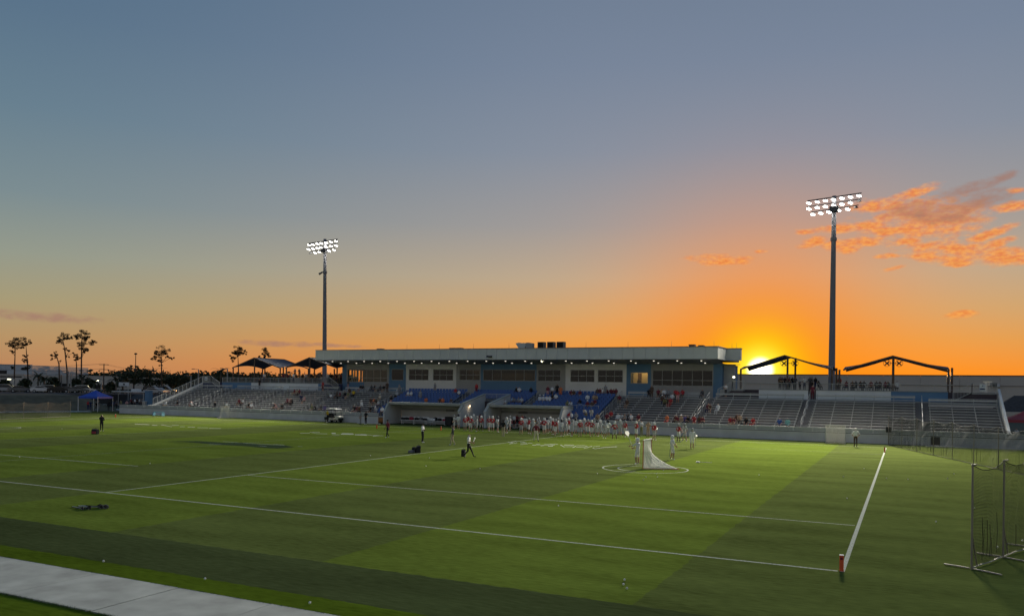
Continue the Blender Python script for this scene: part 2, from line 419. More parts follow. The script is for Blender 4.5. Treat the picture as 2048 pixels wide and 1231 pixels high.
# worn painted letters: strokes laid on the turf
def strokes(name, ox, oy, sc, segs, m):
    mb = MB()
    for (x0, y0, x1, y1, *t) in segs:
        h = (t[0] if t else .55) / 2
        a, b = (ox + x0 / sc, oy + y0 / sc), (ox + x1 / sc, oy + y1 / sc)
        z = .008 + .0006 * len(mb.f)
        mb.face([on_z(a[0], a[1] + h, z), on_z(b[0], b[1] + h, z), on_z(b[0], b[1] - h, z), on_z(a[0], a[1] - h, z)])
    return struct(name, mb, m)
strokes('field_lettering', 1005, 874, 20.48, [(220, 190, 430, 215), (430, 215, 270, 265), (270, 262, 530, 240), (530, 240, 600, 210), (340, 185, 560, 150), (720, 180, 930, 200),
        (730, 290, 1040, 260), (730, 220, 1000, 225), (1050, 230, 1220, 240), (1220, 312, 1370, 315, .9), (1370, 280, 1540, 275), (1560, 338, 1700, 325, 1.1), (1720, 290, 2000, 272),
        (1880, 352, 2040, 340, 1.1), (1380, 300, 1560, 305), (1700, 320, 1900, 330)], M_white)
strokes('field_lettering', 1100, 878, 18.6, [(0, 240, 100, 245, 1.1), (80, 230, 180, 200, .8), (0, 180, 300, 180), (390, 200, 530, 285, 1.2), (530, 205, 900, 212, .8), (520, 270, 840, 265),
        (840, 305, 970, 245, 1.3), (980, 230, 1300, 230), (970, 290, 1320, 290), (1310, 250, 1400, 270, .8), (1260, 325, 1420, 305), (1420, 290, 1570, 250, .8), (1580, 310, 1680, 345, .8),
        (1680, 345, 2010, 300), (1600, 270, 1860, 250), (2010, 300, 2500, 270)], M_white)
strokes('field_lettering', 600, 854, 11.38, [(220, 105, 380, 140), (280, 105, 450, 110), (370, 140, 620, 145), (720, 133, 810, 135, 1.6), (730, 165, 900, 165), (930, 150, 1220, 155, 1.3),
        (960, 130, 1200, 140), (1250, 165, 1520, 175, 1.3), (1380, 150, 1640, 180), (1660, 195, 1800, 185, .9), (0, 132, 220, 130), (1650, 180, 1900, 190)], M_white)
strokes('field_lettering', 260, 838, 10.24, [(100, 95, 400, 108), (450, 118, 560, 122), (640, 110, 860, 150), (860, 125, 1000, 122), (1020, 150, 1120, 150), (1180, 155, 1330, 160), (1380, 170, 1600, 172), (1620, 180, 1860, 186)], M_white)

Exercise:
Write out the data precisely as given, excluding the pictures.

Exercise result:
Continue the Blender Python script for this scene: part 2, from line 419. More parts follow. The script is for Blender 4.5. Treat the picture as 2048 pixels wide and 1231 pixels high.
# worn painted letters: strokes laid on the turf
def strokes(name, ox, oy, sc, segs, m):
    mb = MB()
    for (x0, y0, x1, y1, *t) in segs:
        h = (t[0] if t else .55) / 2
        a, b = (ox + x0 / sc, oy + y0 / sc), (ox + x1 / sc, oy + y1 / sc)
        z = .008 + .0006 * len(mb.f)
        mb.face([on_z(a[0], a[1] + h, z), on_z(b[0], b[1] + h, z), on_z(b[0], b[1] - h, z), on_z(a[0], a[1] - h, z)])
    return struct(name, mb, m)
strokes('field_lettering', 1005, 874, 20.48, [(220, 190, 430, 215), (430, 215, 270, 265), (270, 262, 530, 240), (530, 240, 600, 210), (340, 185, 560, 150), (720, 180, 930, 200),
        (730, 290, 1040, 260), (730, 220, 1000, 225), (1050, 230, 1220, 240), (1220, 312, 1370, 315, .9), (1370, 280, 1540, 275), (1560, 338, 1700, 325, 1.1), (1720, 290, 2000, 272),
        (1880, 352, 2040, 340, 1.1), (1380, 300, 1560, 305), (1700, 320, 1900, 330)], M_white)
strokes('field_lettering', 1100, 878, 18.6, [(0, 240, 100, 245, 1.1), (80, 230, 180, 200, .8), (0, 180, 300, 180), (390, 200, 530, 285, 1.2), (530, 205, 900, 212, .8), (520, 270, 840, 265),
        (840, 305, 970, 245, 1.3), (980, 230, 1300, 230), (970, 290, 1320, 290), (1310, 250, 1400, 270, .8), (1260, 325, 1420, 305), (1420, 290, 1570, 250, .8), (1580, 310, 1680, 345, .8),
        (1680, 345, 2010, 300), (1600, 270, 1860, 250), (2010, 300, 2500, 270)], M_white)
strokes('field_lettering', 600, 854, 11.38, [(220, 105, 380, 140), (280, 105, 450, 110), (370, 140, 620, 145), (720, 133, 810, 135, 1.6), (730, 165, 900, 165), (930, 150, 1220, 155, 1.3),
        (960, 130, 1200, 140), (1250, 165, 1520, 175, 1.3), (1380, 150, 1640, 180), (1660, 195, 1800, 185, .9), (0, 132, 220, 130), (1650, 180, 1900, 190)], M_white)
strokes('field_lettering', 260, 838, 10.24, [(100, 95, 400, 108), (450, 118, 560, 122), (640, 110, 860, 150), (860, 125, 1000, 122), (1020, 150, 1120, 150), (1180, 155, 1330, 160), (1380, 170, 1600, 172), (1620, 180, 1860, 186)], M_white)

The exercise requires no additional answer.